— Information supplied —
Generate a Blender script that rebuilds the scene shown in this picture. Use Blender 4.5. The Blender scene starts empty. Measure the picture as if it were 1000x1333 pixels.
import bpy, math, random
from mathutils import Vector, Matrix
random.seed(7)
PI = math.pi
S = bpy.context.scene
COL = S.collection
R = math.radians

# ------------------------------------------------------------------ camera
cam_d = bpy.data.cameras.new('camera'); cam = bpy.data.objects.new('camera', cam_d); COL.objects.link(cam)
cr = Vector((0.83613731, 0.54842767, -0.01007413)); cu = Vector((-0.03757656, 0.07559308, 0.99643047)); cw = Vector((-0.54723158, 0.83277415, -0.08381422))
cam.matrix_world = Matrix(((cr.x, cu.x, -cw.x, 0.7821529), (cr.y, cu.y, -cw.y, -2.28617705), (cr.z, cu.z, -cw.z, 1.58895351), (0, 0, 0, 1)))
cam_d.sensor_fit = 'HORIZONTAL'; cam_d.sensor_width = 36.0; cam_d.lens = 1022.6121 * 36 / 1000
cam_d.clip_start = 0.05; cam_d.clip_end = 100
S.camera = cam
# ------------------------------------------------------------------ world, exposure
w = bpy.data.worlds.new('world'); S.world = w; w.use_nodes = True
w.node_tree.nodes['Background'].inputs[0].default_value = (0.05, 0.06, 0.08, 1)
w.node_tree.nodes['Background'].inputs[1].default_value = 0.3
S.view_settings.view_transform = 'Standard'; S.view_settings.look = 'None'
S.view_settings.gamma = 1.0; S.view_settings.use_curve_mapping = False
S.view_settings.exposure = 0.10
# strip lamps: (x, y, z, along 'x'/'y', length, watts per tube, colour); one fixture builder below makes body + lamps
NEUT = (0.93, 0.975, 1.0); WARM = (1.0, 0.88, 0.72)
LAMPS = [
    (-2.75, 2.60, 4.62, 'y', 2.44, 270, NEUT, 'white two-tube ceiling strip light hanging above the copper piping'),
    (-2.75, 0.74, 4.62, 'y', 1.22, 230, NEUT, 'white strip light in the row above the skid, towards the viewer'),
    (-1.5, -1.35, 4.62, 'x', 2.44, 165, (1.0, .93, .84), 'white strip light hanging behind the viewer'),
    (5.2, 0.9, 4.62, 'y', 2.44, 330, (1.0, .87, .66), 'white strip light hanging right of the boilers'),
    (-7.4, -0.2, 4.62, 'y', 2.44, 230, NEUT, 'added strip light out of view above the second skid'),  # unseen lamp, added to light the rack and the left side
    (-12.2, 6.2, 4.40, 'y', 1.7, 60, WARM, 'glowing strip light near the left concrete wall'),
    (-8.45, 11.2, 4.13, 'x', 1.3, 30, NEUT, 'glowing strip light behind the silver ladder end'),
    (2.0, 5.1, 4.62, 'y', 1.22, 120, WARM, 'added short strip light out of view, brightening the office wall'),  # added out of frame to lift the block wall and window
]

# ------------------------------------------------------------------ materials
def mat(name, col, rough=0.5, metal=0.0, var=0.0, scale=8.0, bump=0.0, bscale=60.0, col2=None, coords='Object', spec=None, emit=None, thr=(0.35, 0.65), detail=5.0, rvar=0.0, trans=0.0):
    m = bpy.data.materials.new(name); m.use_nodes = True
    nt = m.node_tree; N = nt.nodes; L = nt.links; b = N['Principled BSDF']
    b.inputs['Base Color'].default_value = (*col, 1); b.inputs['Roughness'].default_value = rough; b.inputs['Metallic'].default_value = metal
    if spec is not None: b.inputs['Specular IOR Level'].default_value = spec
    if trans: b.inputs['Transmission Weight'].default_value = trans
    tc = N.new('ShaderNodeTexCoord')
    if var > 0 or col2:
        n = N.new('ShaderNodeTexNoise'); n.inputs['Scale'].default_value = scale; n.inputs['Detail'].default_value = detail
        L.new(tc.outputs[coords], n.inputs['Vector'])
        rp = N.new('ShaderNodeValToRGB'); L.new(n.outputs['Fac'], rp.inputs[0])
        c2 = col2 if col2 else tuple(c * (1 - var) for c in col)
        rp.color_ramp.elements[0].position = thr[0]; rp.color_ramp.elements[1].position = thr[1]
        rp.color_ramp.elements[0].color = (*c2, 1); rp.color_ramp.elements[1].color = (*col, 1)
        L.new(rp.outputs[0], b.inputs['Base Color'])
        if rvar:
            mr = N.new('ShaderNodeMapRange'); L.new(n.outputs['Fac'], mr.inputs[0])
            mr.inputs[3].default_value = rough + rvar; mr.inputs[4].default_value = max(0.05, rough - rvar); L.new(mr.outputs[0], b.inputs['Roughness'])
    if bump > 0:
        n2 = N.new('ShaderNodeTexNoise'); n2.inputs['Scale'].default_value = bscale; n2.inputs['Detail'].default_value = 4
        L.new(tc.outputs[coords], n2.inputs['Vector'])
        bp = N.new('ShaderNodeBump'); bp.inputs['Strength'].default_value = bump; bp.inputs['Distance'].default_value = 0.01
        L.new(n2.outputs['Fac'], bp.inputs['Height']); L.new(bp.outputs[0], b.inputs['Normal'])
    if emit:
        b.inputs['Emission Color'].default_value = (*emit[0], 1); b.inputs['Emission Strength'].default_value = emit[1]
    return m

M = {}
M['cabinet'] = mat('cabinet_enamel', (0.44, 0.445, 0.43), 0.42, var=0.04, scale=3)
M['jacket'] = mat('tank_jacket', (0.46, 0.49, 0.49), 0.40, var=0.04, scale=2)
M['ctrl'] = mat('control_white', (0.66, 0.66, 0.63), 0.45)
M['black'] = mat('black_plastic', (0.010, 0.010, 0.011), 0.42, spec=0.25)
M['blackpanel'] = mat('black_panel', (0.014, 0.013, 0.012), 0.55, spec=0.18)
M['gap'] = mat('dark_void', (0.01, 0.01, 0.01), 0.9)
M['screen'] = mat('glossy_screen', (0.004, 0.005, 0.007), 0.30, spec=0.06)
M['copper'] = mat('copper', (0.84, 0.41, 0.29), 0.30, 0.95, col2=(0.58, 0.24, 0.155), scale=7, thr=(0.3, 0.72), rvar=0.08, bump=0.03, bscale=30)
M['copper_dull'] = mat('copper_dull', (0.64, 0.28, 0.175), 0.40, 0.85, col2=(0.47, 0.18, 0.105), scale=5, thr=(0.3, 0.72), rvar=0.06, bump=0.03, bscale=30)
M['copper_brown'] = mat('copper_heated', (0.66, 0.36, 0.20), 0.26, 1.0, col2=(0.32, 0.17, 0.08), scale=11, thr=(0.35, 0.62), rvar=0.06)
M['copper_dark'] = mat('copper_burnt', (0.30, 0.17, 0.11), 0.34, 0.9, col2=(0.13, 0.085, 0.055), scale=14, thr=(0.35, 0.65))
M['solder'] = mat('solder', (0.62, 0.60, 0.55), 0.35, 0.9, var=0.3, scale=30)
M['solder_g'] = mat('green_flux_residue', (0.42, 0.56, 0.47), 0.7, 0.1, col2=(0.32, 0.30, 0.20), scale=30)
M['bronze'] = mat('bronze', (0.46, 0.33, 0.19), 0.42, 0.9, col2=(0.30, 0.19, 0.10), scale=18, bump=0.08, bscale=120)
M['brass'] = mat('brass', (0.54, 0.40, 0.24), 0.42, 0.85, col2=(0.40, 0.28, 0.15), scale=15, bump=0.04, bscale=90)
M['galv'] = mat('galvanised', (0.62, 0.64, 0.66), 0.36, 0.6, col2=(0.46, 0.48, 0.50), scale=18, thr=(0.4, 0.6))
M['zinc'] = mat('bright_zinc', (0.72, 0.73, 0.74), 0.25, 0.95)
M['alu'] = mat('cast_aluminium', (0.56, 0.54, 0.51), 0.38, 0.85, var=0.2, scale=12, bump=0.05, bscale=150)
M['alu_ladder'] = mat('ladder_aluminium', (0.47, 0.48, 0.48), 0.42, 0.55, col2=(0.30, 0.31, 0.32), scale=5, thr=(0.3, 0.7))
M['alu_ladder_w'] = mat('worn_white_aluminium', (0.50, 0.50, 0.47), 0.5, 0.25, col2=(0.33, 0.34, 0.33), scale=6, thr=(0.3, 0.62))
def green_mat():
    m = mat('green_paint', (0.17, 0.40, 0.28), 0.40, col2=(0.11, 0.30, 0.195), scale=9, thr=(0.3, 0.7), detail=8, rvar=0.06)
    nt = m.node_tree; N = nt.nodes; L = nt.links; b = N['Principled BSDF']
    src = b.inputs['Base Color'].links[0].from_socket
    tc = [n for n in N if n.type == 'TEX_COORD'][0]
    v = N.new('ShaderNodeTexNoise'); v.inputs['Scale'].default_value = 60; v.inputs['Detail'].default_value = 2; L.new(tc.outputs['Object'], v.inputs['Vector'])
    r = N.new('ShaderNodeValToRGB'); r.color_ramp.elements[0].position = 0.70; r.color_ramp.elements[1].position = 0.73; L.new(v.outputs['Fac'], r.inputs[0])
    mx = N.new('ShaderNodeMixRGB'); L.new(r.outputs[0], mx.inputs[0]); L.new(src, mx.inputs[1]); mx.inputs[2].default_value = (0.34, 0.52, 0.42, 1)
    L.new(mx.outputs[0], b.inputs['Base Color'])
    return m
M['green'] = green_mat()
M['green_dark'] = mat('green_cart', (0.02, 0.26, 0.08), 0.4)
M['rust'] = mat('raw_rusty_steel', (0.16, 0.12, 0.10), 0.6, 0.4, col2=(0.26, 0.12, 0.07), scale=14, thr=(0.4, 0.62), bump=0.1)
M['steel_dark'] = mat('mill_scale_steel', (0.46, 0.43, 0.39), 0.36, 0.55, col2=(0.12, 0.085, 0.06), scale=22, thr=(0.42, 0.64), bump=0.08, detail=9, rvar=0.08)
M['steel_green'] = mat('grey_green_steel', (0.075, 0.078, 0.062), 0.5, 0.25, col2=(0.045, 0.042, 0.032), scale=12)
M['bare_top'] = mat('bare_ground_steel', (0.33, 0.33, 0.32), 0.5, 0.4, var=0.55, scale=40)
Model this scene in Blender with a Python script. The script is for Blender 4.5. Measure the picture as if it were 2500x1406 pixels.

— Exercise description —
Quote, with nothing altered, all lines from the start of the entries to the line that carries "R = math.radians", inclusive.

— Response for this exercise —
Generate a Blender script that rebuilds the scene shown in this picture. Use Blender 4.5. The Blender scene starts empty. Measure the picture as if it were 1000x1333 pixels.
import bpy, math, random
from mathutils import Vector, Matrix
random.seed(7)
PI = math.pi
S = bpy.context.scene
COL = S.collection
R = math.radians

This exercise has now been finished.